■ The request
Look through the material below for "picture". Copy every line that contains it.

■ Supplied data
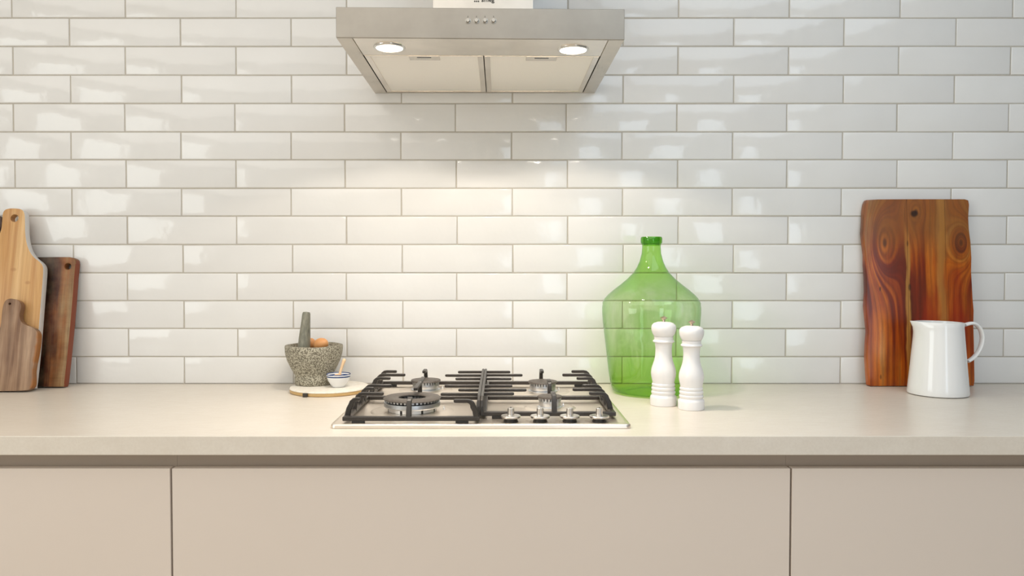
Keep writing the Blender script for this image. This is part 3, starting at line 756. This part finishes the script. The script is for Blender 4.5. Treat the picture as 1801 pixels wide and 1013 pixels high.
# ------------------------------------------------------------------ jug
JY = -.172; JX, rb = round_at(1597, 1710, JY)
kj = (JY + CAM_D) / F_PX
jug = thing('white_jug', (JX, JY, WZ), 'white china jug with curved handle in front of the acacia board', 'jug'); jr = jug.location
HJ = at_y(1655, 567, JY).z - WZ
rt_ = round_at(1612, 1700.5, JY)[1]
def jmod(r, z, a):
    k2 = max(0, (z - (HJ+WZ) + .040) / .040)
    d = math.cos(a - R(182)); s = max(0, d) ** 14
    lip = max(0, (z - (HJ+WZ) + .012) / .012)
    return r + s*k2**1.6*.0150 + .0018*lip, z + s*k2*.0020 - (.0008*math.cos(a)*lip)
pf = [(0,WZ+.0003),(rb*.90,WZ+.0003),(rb*.985,WZ+.0022),(rb,WZ+.006)]
for i in range(1, 15): u_ = i/14; pf.append((rb + (rt_-rb)*u_**.92, WZ+.006+(HJ-.006)*u_))
pf += [(rt_-.0012, WZ+HJ+.0014), (rt_-.0032, WZ+HJ+.0008)]
for i in range(13, 0, -1): u_ = i/14; pf.append((rb+(rt_-rb)*u_**.92-.0042, WZ+.006+(HJ-.006)*u_))
pf += [(rb*.8, WZ+.006), (0, WZ+.006)]
build('body', MB().lathe(pf, (JX,JY,0), 80, jmod), M['china'], jug, jr, smooth_angle=50)
hp = [(1699,571.5),(1708,568.5),(1717,571),(1724.5,580),(1727.5,593),(1725.5,607),(1720,619),(1712.5,628.5),(1705,635.5)]
P = [at_y(a_, b_, JY) for a_, b_ in hp]
P[0] = P[0] + Vector((-.004,0,0)); P[-1] = P[-1] + Vector((-.004,0,0))
Q = []
for i in range(len(P)-1):                                   # Catmull-Rom
    p0, p1, p2, p3 = P[max(i-1,0)], P[i], P[i+1], P[min(i+2,len(P)-1)]
    for s_ in range(4):
        t = s_/4; Q.append(.5*((2*p1)+(p2-p0)*t+(2*p0-5*p1+4*p2-p3)*t*t+(3*p1-p0-3*p2+p3)*t**3))
Q.append(P[-1])
build('handle', MB().sweep(Q, (0,1,0), ell_sec(.0175,.0085,14), [(1.15-.25*i/len(Q), 1.0) for i in range(len(Q))]), M['china'], jug, jr, smooth_angle=60)

# ------------------------------------------------------------------ boards
def cr(pts, n=6):
    out = []; L = len(pts)
    for i in range(L):
        p0, p1, p2, p3 = (Vector(pts[(i+j) % L]) for j in (-1,0,1,2))
        for s_ in range(n):
            t = s_/n; out.append(.5*((2*p1)+(p2-p0)*t+(2*p0-5*p1+4*p2-p3)*t*t+(3*p1-p0-3*p2+p3)*t**3))
    return out
def board(name, outline, lean, thick, material, label, cat, hole=None, bevel=.002):
    y0, y1, h = lean
    pts = [at_lean(a_[0], a_[1], *lean) for a_ in outline]
    nrm = Vector((0, h, -(y1-y0))).normalized()             # into the board, away from the room
    lowest = min(q.z for q in pts)
    back = [p + nrm*thick for p in pts]
    low2 = min(q.z for q in back); dz = WZ + .0003 - min(lowest, low2)
    bm = bmesh.new()
    def ringv(L): return [bm.verts.new(p) for p in L]
    hl = None
    if hole:
        c = at_lean(hole[0], hole[1], *lean); rr = (at_lean(hole[0]+hole[2], hole[1], *lean)-c).length
        upv = Vector((0, (y1-y0), h)).normalized()
        hl = [c + Vector((1,0,0))*rr*math.cos(2*PI*k/20) + upv*rr*math.sin(2*PI*k/20) for k in range(20)]
    sides = []
    for off in (0, 1):
        A = ringv([p + nrm*thick*off for p in pts]); E_ = [bm.edges.new((A[i], A[(i+1)%len(A)])) for i in range(len(A))]
        B = None
        if hl:
            B = ringv([p + nrm*thick*off for p in hl]); E_ += [bm.edges.new((B[i], B[(i+1)%len(B)])) for i in range(len(B))]
        bmesh.ops.triangle_fill(bm, edges=E_, use_beauty=True)
        sides.append((A, B))
    for w_ in (0, 1):
        A, B = sides[0][w_], sides[1][w_]
        if A is None: continue
        for i in range(len(A)):
            j = (i+1) % len(A); bm.faces.new((A[i], A[j], B[j], B[i]))
    bmesh.ops.recalc_face_normals(bm, faces=bm.faces)
    loops = []
    for A, B in sides:
        for L_ in (A, B):
            if L_: loops += [bm.edges.get((L_[i], L_[(i+1)%len(L_)])) for i in range(len(L_))]
    bmesh.ops.bevel(bm, geom=[e for e in loops if e], offset=bevel, segments=2, profile=.5, affect='EDGES', clamp_overlap=True)
    cxm = sum(p.x for p in pts)/len(pts); root = Vector((cxm, y0, WZ))
    me = bpy.data.meshes.new(name)
    for v_ in bm.verts: v_.co = v_.co - root; v_.co.z += dz if abs(dz) < .03 else 0
    bm.to_mesh(me); bm.free()
    me.polygons.foreach_set('use_smooth', [True]*len(me.polygons)); me.set_sharp_from_angle(angle=R(40))
    me.materials.append(material); o = bpy.data.objects.new(name, me); COL.objects.link(o); o.location = root
    return tag(o, label, cat)
# acacia serving board on the right
LR = (-.0500, -.0215, .50)
cR = at_lean(1617, 680, *LR).x
def lp_(x, y):
    q = at_lean(x, y, *LR); return (q.x - cR - DXR, q.z - WZ)
outR = [(1525,353.5),(1545,352.3),(1600,352),(1660,352),(1697,352),(1703.5,354),(1704.8,362),(1703.5,385),(1704.5,405),(1707.5,428),(1709,455),(1708.5,480),(1710,505),(1711,525),(1713,548),(1712.5,575),(1713.5,605),(1714,640),(1714.5,672),(1713,680.5),(1640,681),(1560,681),(1531,681),(1528.5,679),(1527,660),(1525,630),(1526,605),(1527.5,585),(1525,560),(1523,540),(1524.5,515),(1524,490),(1522.5,468),(1522.5,450),(1520,430),(1518,412),(1519.5,390),(1520,372),(1522,360)]
DXR = sum(at_lean(a_, b_, *LR).x for a_, b_ in outR)/len(outR) - cR
S1 = lambda x, y, rx, ry: (*lp_(x, y), rx*.00151, ry*.00151)
knotsR = [S1(1556,427,20,46), S1(1690,427,19,34), S1(1611,372,16,26)]
xs1, xs2 = lp_(1597,500)[0], lp_(1660,500)[0]
def splitR(x, z, c):
    # three planks glued side by side; a pale sapwood strip runs along both joints
    n_ = nz(vec(x*6.0, z*3.0, 1.0), 2.5, 3)
    s_a = x - (xs1 + .0) + (n_ - .5)*.022; s_b = x - (xs2 - .004) + (n_ - .5)*.030
    za = smooth(z, .46, .34)
    mot = nz(vec(x*34.0, z*9.0, 9.0), 1, 5, .65)
    c = mix(clamp(mot*2.6-1.1)*.62, c, srgb(92,38,12))
    c = mix(smooth(z, .32, .44)*.62, c, srgb(122,82,46))
    red = smooth(nz(vec(x*10.0, z*3.0, 21.0), 1, 3), .50, .66)*smooth(z, .44, .30)*smooth(z, .0, .20)
    c = mix(red*.7, c, srgb(150,34,4))
    c = mix(smooth(s_a.abs(), .0085, .002)*.75*za, c, srgb(196,140,66))
    c = mix(smooth(s_b.abs(), .015, .003)*.65, c, srgb(180,124,58))
    for kx_, ky_, rx_, rz_, am in ((1608,376,.0125,.0110,.92),(1548,508,.0034,.0085,.75),(1600,505,.0045,.0120,.7),(1549,663,.0030,.0080,.6),(1596,428,.0030,.0100,.6)):
        q_ = lp_(kx_, ky_)
        dd_ = (((x-q_[0])/rx_).pow(2.0) + ((z-q_[1])/rz_).pow(2.0)).sqrt() + (n_ - .5)*.8
        c = mix(smooth(dd_, 1.15, .45)*am, c, srgb(34,16,8))
    c = mix(smooth((x-xs1).abs(), .0010, .0003)*.7, c, srgb(50,22,8))
    return mix(smooth((x-(xs2+.006)).abs(), .0009, .0003)*.5, c, srgb(60,26,10))
def driftR(x, z):
    red = smooth(z, .42, .26) * smooth(z, .02, .22)
    up = smooth(z, .33, .46)
    return (nz(vec(x*9.0, z*3.2, 5.0), 1, 2) - .5)*.9 - red*.12 + up*.02
M['acacia'] = wood('oiled_acacia', knotsR, [(0,srgb(84,30,10)),(.28,srgb(128,42,8)),(.45,srgb(178,82,12)),(.62,srgb(202,108,24)),(.80,srgb(208,126,44)),(1,srgb(204,142,70))], 420.0, .022, 26.0, .30, .32, driftR, splitR)
bR = board('acacia_board', outR, LR, .020, M['acacia'], 'large reddish acacia serving board with wavy edges behind the white jug', 'chopping board', bevel=.0022)
# left group
dark_stops = [(0,srgb(28,10,3)),(.22,srgb(84,36,12)),(.40,srgb(148,88,40)),(.62,srgb(152,112,68)),(.8,srgb(172,140,98)),(1,srgb(190,162,124))]
LD = (-.0780, -.0270, .34)
outD = [(50,457),(66,456.2),(100,455.8),(122,456.0),(129,457.5),(132.5,461),(133,468),(130.5,492),(127,540),(122.5,590),(117.5,640),(112.8,680),(111,684.5),(90,684.5),(40,684.5)]
def driftD(x, z): return smooth(x, -.060, .045)*1.0 - .52 + (nz(vec(x*10.0, z*8.0, 3.0), 1, 3)-.5)*.9
def splitD(x, z, c):
    s_ = nz(vec(x*9.0, z*60.0, 1.0), 1, 4, .7); s2_ = nz(vec(x*30.0, z*22.0, 7.0), 1, 3, .6)
    c = mix(clamp(s_*2.4-1.0)*.45, c, srgb(84,46,20)); return mix(clamp(s2_*2.4-.9)*.16, c, srgb(196,170,130))
M['walnut'] = wood('weathered_walnut', [], dark_stops, 200.0, .02, 22.0, .5, .3, driftD, splitD)
wb_ = board('walnut_board', outD, LD, .025, M['walnut'], 'dark mottled rectangular board with a hanging hole behind the bamboo board', 'chopping board', (119,472.5,5.6), .003)
M['redside'], _ = mat('reddish_heartwood_side', srgb(134,62,30), .5); wb_.data.materials.append(M['redside'])
for p_ in wb_.data.polygons:
    if p_.normal.x > .7 and p_.center.x > .02 and p_.area > 3e-5: p_.material_index = 1
LB = (-.1180, -.0400, .47)
def mirror(L, c): return L
outB = cr([(-12,440),(-4,425),(2,408),(4,392),(5,380),(9,373.5),(17,371),(28,371),(38,373),(43,380),(44,395),(44.5,415),(47,432),(52,446),(60,457),(70,465),(75,472),(76,482),(74,510),(70,560),(66,610),(61.5,655),(58,684),(55,687.5),(20,688),(-60,688),(-90,687),(-94,660),(-90,600),(-82,500),(-72,474),(-55,465),(-30,455)], 3)
bam = [(0,srgb(170,116,64)),(.3,srgb(200,150,92)),(.6,srgb(217,174,116)),(1,srgb(230,192,138))]
def splitB(x, z, c):
    s_ = (x*110.0).sin()
    c = mix(smooth(s_, .97, 1.0)*.25, c, srgb(176,128,76))
    for kx, kz, rx, rz in KB:
        d = (((x-kx)/rx).pow(2.0) + ((z-kz)/rz).pow(2.0)).sqrt()
        c = mix(smooth(d, 1.1, .3)*.45, c, srgb(166,112,60))
    return c
cB = sum(at_lean(a_[0], a_[1], *LB).x for a_ in outB)/len(outB)
KB = []
for kx, ky, a_, b_ in ((24,474,.010,.006),(49,497,.009,.006),(20,560,.010,.006)):
    q = at_lean(kx, ky, *LB); KB.append((q.x-cB, q.z-WZ, a_, b_))
M['bamboo'] = wood('pale_bamboo', [], bam, 330.0, .004, 60.0, .38, .18, None, splitB)
M['whiteedge'], _ = mat('white_painted_edge', (.74,.71,.68), .4)
bb_ = board('bamboo_board', outB, LB, .020, M['bamboo'], 'tall pale bamboo paddle board with rounded handle at the left edge', 'chopping board', (25.5,388,7.0), .0016)
bb_.data.materials.append(M['whiteedge'])
for p_ in bb_.data.polygons:                                # painted side faces, not the hole
    nrm_ = p_.normal
    if abs(nrm_.y) < .75 and not (at_lean(25.5,388,*LB) - Vector(bb_.location) - p_.center).length < .02: p_.material_index = 1
# a fourth board mostly outside the picture: only the round end of its handle shows
LF = (-.0550, -.0175, .44)
outF = cr([(3,404),(1,397),(-6,393.5),(-13,396),(-17,404),(-20,430),(-30,455),(-70,470),(-95,500),(-95,676),(20,676),(22,520),(8,470),(-2,440),(0,420),(3,411)], 3)
M['darkwood'] = wood('dark_stained_wood', [], [(0,srgb(50,26,14)),(.5,srgb(92,54,30)),(1,srgb(120,78,48))], 200.0)
LS = (-.1480, -.1080, .235)
outS = cr([(-20,612),(-6,592),(1,575),(3,558),(5,543),(9,531.5),(17,527.5),(27,529),(35,534),(37,543),(34,555),(36,566),(43,573),(54,577),(62,582),(66.5,590),(66,604),(63.5,622),(60,640),(57.5,655),(57.5,668),(57,680),(52,686.5),(44,689),(10,690),(-50,690),(-75,684),(-80,650),(-74,615),(-50,600)], 3)
def driftS(x, z): return (nz(vec(x*14.0, z*9.0, 3.0), 1, 3)-.5)*.7 + .06
def splitS(x, z, c):
    ed = x + z*(-.03) + (nz(vec(x, z*14.0, 2.0), 3, 2)-.5)*.012
    c = mix(smooth(ed, XE-.006, XE+.0015), c, srgb(156,100,48))
    return mix(smooth(ed, XE+.004, XE+.009)*.8, c, srgb(66,32,14))
cS = sum(at_lean(a_[0], a_[1], *LS).x for a_ in outS)/len(outS)
XE = at_lean(59, 620, *LS).x - cS + .0022
M['rustic'] = wood('weathered_rustic_wood', [], [(0,srgb(84,54,36)),(.3,srgb(134,100,74)),(.5,srgb(164,132,104)),(.75,srgb(184,154,126)),(1,srgb(200,174,144))], 190.0, .03, 20.0, .5, .35, driftS, splitS)
board('rustic_board', outS, LS, .018, M['rustic'], 'small weathered wooden paddle board with bark edge in front of the bamboo board', 'chopping board', (17,536.5,2.2), .0028)
board('dark_paddle_board', outF, LF, .014, M['darkwood'], 'dark brown board behind the bamboo board, only its rounded handle end showing', 'chopping board', None, .003)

■ The answer
Keep writing the Blender script for this image. This is part 3, starting at line 756. This part finishes the script. The script is for Blender 4.5. Treat the picture as 1801 pixels wide and 1013 pixels high.
# a fourth board mostly outside the picture: only the round end of its handle shows